How to sort second array and arrange first array with respect to sorted second array in less than O(n^2) time?

Question

I have sorted the second array and arrange first array with respect to sorted second array in O(n^2) time and my code is something like this-

//c++ code
void sort(int size,int arr1[],int arr2[])
{
    for(int i=0;i<size-1;++i)
    {
        for(int j=i+1;j<size;++j)
        {
            if(arr2[i]>arr2[j])
            {
                swap(arr2[i],arr2[j]);
                swap(arr1[i],arr1[j]);
            }
            //for duplicate data in arr2 
            if(arr2[i]==arr2[j])
            {
                if(arr1[i]>arr1[j])
                {                                   
                    swap(arr1[i],arr1[j]);
                }
            }
        }
    }
}

for example if-

arr1=[2,1,3,9,7,12,5,13]
arr2=[1,3,6,9,2,3,1,3]

after sorting arr2 with respect to arr1

arr1=[2,5,7,1,12,13,3,9]
arr2=[1,1,2,3,3,3,6,9]

the time complexity of this function is O(n^2) now what will be the better approach to sort it?

Answer 1

As indicated by this answer , build an index and sort on the index.
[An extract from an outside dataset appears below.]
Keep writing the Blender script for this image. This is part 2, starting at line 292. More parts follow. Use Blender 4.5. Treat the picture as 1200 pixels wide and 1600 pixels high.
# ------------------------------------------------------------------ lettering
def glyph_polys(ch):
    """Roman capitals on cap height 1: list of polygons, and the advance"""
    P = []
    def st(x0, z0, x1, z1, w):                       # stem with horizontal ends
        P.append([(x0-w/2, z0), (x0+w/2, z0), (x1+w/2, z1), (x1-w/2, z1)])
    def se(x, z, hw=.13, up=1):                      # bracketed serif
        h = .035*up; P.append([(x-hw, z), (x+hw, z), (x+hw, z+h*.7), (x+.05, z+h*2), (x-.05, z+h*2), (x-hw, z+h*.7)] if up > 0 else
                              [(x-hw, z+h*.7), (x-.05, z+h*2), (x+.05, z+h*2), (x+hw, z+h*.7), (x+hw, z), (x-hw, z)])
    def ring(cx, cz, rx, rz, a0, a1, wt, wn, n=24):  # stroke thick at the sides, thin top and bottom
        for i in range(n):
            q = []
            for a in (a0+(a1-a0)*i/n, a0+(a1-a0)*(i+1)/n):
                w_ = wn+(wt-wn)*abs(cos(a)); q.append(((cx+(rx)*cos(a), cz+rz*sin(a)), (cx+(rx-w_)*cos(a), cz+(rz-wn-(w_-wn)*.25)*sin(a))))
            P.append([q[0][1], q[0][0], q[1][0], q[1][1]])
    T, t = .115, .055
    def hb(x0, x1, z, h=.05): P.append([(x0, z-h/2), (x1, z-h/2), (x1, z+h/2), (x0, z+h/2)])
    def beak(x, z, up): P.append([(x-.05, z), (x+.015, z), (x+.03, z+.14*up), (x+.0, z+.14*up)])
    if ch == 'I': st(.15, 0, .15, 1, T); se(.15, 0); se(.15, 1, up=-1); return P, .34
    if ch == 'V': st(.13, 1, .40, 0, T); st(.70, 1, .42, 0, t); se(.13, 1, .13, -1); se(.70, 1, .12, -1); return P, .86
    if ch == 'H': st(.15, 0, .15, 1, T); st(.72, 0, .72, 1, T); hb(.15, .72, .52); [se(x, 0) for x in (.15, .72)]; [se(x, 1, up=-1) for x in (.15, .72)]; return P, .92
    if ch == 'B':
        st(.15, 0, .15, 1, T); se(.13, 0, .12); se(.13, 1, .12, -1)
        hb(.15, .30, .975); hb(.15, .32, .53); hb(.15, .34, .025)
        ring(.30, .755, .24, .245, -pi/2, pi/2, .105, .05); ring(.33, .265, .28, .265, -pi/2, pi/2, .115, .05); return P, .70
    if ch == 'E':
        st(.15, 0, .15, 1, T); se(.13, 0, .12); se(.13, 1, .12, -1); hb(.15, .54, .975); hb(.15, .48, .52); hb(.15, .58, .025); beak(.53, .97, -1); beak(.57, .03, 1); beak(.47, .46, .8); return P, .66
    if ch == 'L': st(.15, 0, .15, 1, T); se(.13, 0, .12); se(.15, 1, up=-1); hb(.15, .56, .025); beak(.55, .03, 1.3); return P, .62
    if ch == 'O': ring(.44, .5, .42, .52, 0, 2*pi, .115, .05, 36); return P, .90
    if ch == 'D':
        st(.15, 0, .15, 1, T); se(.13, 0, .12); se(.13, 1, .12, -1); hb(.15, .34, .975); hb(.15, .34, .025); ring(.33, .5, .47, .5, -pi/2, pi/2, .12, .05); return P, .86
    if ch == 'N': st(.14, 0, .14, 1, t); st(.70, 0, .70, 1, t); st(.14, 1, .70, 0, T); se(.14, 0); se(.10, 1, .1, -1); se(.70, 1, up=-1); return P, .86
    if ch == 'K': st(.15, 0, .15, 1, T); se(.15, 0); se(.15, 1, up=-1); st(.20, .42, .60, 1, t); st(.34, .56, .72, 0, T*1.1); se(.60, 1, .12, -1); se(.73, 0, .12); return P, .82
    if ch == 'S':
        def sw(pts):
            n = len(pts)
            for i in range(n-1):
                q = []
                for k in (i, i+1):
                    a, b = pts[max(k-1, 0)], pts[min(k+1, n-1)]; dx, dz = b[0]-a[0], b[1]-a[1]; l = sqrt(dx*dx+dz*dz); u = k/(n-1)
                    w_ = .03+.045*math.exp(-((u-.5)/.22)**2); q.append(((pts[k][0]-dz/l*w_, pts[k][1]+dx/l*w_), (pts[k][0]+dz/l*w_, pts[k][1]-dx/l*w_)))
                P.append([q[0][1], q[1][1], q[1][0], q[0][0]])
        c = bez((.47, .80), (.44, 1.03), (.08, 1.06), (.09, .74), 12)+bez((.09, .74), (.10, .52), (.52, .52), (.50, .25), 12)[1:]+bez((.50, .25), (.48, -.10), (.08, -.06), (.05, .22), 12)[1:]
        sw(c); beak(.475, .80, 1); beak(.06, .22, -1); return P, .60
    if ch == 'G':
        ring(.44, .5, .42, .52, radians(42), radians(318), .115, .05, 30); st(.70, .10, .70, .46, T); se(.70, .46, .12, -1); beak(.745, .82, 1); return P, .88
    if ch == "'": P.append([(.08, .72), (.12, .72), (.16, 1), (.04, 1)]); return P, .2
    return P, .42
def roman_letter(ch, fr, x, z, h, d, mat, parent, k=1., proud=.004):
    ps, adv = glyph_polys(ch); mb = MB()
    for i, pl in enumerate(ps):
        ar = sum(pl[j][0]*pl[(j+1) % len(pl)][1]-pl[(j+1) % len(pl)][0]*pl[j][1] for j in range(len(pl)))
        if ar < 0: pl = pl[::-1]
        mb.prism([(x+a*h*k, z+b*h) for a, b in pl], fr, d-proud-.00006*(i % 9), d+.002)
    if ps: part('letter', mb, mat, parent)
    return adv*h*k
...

Then you can use the index array to repopulate the arrays. Then you can also use std::sort which is O(n log n) instead of the O(n^2) approach you were using:

#include <algorithm>
#include <iostream>
#include <numeric>

int main()
{
    int arr1 [] = {2,1,3,9,7,12,5,13};
    int arr2 [] = {1,3,6,9,2,3,1,3};
    int index[8];
    std::iota(index, index + 8, 0);
    std::sort(std::begin(index), std::end(index), [&](int n1, int n2) { return arr2[n1] < arr2[n2]; });
    for (auto i : index)
      std::cout << arr1[i] << " ";
    std::cout << "\n";
    for (auto i : index)
      std::cout << arr2[i] << " ";
}

Output:

2 5 7 1 12 13 3 9 
1 1 2 3 3 3 6 9